И вообще вот эта трогательная безумная серьёзность идиотов — это всегда заслуживает разоблачения. Понимаете, Козьма Прутков ещё при этом это всё-таки начальник русской абсурдистской литературы. Вспомните:
Когда в толпе ты встретишь человека,
Который наг.
Вариант: «На коем фрак».
Уже смешно. Понимаете?
Чей лоб мрачней туманного Казбека,
Неровен шаг;
Кого власы подъяты в беспорядке;
Кто, вопия,
Всегда дрожит в нервическом припадке, —
Знай: это я!
Кого язвят со злостью вечно новой,
Из рода в род;
С кого толпа венец его лавровый
Безумно рвёт;
Кто ни пред кем спины не клонит гибкой, —
Знай: это я!..
В моих устах спокойная улыбка,
В груди — змея!
Кстати, я думаю, что не без влияния этого опуса Владимир Соловьёв написал свою знаменитую пародию на русских символистов:
О, не дразни гиену подозренья,
Мышей тоски!
Не то смотри, как леопарды мщенья
Острят клыки!
Своей судьбы родила крокодила
Ты здесь сама.
Пусть в небесах горят паникадила, —
На сердце — тьма.
Думаю, что прутковская традиция пародии оказалась самой живучей и самой плодотворной.

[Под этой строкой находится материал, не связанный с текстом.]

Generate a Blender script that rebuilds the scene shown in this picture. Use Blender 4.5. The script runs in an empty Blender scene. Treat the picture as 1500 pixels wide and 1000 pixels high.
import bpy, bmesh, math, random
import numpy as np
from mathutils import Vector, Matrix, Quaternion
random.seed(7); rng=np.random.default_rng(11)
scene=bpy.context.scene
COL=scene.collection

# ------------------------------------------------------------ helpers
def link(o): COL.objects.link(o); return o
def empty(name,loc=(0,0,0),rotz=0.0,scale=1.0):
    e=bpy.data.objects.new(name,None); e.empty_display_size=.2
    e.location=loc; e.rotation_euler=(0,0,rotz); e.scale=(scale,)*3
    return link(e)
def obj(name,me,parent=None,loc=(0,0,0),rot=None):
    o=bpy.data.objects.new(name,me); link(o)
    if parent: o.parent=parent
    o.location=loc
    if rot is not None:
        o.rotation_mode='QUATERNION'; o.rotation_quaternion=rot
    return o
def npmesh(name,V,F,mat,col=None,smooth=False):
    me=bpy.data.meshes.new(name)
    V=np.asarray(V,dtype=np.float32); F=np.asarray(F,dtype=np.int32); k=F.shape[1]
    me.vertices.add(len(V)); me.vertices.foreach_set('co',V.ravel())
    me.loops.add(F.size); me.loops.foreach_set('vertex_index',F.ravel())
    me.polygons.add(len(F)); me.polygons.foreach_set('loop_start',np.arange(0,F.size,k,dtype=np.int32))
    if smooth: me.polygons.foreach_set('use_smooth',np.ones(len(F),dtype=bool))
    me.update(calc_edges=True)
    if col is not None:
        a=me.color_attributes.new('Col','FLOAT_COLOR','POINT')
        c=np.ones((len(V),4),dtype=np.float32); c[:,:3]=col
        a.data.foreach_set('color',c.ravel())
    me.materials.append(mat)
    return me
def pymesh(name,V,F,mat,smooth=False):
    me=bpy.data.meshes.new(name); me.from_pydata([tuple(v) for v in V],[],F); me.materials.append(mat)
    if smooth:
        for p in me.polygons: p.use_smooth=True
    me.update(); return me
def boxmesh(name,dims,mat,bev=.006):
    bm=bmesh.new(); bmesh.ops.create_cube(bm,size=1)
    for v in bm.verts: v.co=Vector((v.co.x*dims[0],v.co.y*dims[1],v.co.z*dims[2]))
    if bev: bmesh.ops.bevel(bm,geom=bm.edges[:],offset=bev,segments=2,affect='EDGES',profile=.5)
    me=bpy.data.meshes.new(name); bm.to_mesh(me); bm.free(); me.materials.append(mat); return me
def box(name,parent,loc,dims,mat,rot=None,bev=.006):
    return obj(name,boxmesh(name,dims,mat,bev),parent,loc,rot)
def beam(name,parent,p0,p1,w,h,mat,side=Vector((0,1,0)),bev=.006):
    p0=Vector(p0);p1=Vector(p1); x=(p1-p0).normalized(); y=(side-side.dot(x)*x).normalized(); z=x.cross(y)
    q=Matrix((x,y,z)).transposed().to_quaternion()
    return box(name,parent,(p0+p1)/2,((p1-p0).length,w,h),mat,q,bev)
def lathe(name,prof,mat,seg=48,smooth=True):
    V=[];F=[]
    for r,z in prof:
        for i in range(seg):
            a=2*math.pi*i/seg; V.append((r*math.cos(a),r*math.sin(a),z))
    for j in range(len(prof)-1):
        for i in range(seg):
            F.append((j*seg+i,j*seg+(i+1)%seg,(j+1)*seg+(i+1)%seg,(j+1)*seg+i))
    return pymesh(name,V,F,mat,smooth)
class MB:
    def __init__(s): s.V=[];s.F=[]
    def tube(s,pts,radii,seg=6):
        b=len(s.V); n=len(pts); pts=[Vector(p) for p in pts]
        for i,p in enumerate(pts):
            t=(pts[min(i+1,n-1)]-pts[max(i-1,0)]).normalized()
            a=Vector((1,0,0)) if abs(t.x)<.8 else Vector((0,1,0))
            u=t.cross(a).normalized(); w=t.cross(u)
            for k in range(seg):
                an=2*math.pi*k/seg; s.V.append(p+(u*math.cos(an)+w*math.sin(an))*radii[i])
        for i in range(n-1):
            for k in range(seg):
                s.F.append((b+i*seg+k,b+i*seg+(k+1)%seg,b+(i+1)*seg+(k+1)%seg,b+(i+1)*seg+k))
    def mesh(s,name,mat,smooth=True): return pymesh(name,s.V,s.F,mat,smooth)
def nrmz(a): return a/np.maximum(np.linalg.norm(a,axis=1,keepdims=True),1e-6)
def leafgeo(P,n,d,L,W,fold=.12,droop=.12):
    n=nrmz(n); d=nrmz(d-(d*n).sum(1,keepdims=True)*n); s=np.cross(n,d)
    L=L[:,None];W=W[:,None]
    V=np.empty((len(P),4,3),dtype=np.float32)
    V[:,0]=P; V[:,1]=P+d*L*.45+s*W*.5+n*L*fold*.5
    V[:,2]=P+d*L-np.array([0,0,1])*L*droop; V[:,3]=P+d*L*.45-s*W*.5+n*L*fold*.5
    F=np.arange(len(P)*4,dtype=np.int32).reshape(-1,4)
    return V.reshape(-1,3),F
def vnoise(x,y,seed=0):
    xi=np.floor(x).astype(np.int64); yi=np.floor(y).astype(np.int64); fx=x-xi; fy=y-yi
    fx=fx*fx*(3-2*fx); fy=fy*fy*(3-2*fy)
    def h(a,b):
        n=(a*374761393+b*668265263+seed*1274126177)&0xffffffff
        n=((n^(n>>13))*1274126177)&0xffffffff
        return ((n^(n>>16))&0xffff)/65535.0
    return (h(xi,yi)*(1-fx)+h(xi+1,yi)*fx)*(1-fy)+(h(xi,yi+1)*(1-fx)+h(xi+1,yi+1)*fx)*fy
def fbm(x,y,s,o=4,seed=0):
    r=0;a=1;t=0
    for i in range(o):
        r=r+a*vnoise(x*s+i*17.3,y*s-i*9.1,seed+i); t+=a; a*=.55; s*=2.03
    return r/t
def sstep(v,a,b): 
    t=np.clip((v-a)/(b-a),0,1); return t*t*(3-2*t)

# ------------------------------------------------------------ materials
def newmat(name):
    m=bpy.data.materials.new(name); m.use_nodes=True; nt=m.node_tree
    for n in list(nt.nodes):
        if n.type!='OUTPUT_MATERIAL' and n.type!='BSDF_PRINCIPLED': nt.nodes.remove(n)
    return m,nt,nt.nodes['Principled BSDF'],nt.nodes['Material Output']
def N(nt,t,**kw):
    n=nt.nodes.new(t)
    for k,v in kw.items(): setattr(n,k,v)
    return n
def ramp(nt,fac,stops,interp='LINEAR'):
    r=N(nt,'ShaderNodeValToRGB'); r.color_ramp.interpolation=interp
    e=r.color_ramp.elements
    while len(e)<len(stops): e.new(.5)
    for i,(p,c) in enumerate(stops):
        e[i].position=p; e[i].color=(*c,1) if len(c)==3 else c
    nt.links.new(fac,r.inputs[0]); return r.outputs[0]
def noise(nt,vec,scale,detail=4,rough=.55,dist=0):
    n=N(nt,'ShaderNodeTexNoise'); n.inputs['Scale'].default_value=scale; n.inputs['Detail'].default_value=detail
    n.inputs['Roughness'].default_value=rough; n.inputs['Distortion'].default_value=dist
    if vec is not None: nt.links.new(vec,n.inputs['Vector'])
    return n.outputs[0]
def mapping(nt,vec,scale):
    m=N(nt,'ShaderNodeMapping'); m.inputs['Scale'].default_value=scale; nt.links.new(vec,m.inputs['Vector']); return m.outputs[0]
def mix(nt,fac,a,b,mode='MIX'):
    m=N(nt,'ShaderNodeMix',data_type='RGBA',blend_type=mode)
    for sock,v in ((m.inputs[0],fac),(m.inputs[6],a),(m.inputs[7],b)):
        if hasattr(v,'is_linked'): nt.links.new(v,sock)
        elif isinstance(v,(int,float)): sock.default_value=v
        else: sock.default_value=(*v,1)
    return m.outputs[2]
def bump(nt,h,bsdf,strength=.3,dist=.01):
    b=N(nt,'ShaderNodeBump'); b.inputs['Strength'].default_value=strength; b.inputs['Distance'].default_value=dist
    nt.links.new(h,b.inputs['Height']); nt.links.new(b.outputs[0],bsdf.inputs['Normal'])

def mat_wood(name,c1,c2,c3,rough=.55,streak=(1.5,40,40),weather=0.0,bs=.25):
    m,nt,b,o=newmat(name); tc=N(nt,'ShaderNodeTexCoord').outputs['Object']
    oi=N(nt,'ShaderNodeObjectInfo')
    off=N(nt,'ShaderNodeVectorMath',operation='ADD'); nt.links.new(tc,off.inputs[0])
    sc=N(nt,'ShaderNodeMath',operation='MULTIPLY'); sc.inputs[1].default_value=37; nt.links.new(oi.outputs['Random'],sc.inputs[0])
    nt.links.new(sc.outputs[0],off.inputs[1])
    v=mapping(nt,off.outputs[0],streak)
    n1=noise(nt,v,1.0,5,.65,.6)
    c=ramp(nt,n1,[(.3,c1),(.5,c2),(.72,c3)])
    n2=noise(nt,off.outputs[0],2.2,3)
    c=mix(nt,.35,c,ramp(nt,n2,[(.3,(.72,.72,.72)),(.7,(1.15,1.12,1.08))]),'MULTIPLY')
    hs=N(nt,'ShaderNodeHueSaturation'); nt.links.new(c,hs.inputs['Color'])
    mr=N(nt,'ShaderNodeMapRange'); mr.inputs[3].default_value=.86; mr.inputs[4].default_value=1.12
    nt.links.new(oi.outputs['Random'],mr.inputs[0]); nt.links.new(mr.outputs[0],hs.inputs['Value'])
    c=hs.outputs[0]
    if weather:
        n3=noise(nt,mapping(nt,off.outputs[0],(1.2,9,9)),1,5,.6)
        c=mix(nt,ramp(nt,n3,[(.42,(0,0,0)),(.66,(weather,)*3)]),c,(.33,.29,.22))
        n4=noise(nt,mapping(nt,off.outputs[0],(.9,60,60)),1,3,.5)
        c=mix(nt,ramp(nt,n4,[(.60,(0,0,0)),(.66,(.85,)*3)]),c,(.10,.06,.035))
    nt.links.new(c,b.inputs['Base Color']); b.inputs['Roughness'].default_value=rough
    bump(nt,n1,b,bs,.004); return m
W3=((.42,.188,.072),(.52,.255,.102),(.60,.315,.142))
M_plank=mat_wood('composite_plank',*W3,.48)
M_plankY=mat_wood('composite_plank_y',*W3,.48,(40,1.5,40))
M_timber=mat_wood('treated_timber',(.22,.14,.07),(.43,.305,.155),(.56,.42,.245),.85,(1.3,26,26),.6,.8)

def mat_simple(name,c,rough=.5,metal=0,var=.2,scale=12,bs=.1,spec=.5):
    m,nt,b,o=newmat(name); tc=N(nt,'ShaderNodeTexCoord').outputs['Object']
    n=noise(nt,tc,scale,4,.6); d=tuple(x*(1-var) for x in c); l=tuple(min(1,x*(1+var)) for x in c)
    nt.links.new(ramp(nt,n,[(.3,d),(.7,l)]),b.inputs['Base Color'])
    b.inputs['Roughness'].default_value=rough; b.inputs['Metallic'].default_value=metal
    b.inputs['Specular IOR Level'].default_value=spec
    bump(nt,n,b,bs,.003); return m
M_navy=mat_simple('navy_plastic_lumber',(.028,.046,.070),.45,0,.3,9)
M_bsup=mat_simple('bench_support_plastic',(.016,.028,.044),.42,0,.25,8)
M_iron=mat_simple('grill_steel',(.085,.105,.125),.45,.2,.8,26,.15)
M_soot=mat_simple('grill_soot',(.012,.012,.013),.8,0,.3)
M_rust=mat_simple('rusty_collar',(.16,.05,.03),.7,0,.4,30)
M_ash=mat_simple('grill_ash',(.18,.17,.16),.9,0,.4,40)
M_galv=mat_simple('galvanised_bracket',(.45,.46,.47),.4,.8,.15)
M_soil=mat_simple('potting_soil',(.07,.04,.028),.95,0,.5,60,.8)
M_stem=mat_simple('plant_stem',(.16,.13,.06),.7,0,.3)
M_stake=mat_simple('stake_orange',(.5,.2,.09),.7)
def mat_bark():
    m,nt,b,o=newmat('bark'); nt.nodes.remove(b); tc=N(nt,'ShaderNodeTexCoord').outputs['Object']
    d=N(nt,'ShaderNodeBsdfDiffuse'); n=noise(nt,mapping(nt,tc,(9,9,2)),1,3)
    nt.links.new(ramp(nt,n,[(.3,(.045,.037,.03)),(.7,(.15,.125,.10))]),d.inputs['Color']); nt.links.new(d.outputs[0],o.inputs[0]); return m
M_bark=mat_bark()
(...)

«Какие тайные коды России открыл Пушкин как историк?»
Вот это вопрос, понимаете, непростой. Вот это тема для отдельной лекции. Потому что «Медный всадник» и «Капитанская дочка» — два таких главных, итоговых исторических размышления Пушкина (ну, у меня есть про это лекция, я детям её читал недавно) — они как раз об одном, потому что сцена описания восстания в главе, исключённой из «Капитанской дочки», и вообще все эпизоды Пугачёвского восстания в «Капитанской дочке» поразительно похожи на сцены наводнения в «Медном всаднике».